The quick action soothed nervous bank customers at first – particularly since it posed the idea that other banks with panic problems might get similar help. But Wall Street was still roiling at mid-week, Moody’s Investors Services gave the U.S. banking system a harsh blow when it downgraded it from stable to negative citing a “rapidly deteriorating environment”and banking issues spread abroad to Credit Suisse Bank in Switzerland.
As usual, Americans were looking for someone to blame. Some alleged financial mismanagement by SVB executives and there’s no doubt that the SEC and federal investigators will be looking at that.
Some blame the Fed, which quarter after quarter kept raising the prime interest rates as it tried to drive down inflation. Those moves, in particular hurt SVB because it bought bonds, normally a good conservative investment, at rates that were low. When the Federal Reserve increase those rates to fight inflation, the value of the lower interest SVB-held bonds decreased and when it need to sell bonds to raise cash for its customers’ withdrawals, it could only do so at a discount, taking a loss.
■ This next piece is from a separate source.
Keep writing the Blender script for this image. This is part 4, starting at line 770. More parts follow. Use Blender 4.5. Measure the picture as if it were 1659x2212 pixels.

And some blamed Twitter for fueling the collapse because it allowed prominent venture capitalists to use their platforms to raise alarms about SVB – which caused a run on the bank.
In our view, much of the blame belongs to our friends in Congress, who took the advice of bankers years ago that regional and smaller banks were not a threat to the nation’s banking industry as a whole and sought less government oversight.
In the aftermath of the Great Recession caused by excessive risk-taking that led to the financial crisis, Congress passed the Dodd-Frank Act that tightened regulatory oversight of banks in the country and imposed stiffer reporting standards in 2010.
Eight years later, at the behest of the banking industry, Congress revisited the law and decided to exempt 25 of the 38 largest banks in the U.S. from the stronger capital and liquidity rules, stress testing and enhanced risk management standards required under Dodd-Frank. Then President Donald Trump signed off on it.
At the time, House Speaker Paul Ryan, R-Wisconsin, said the change “addresses some of Dodd-Frank’s biggest burdens to ease the regulatory costs on these small banks – costs which are ultimately transferred to consumers.”
Ryan was opposed by Sen. Sherrod Brown, D-Ohio, current chair of the Senate Banking Committee, who said at the time: “If enacted the bill would make the U.S. financial system – and key regional economies – more vulnerable to another financial crisis. Potentially putting taxpayers on the hook to bail out the same banks once again.”
We would urge Congress to go back and look at the Dodd-Frank exemptions again and bring smaller regional banks back under scrutiny before there is another panic.
In Wisconsin, we call that locking the barn door.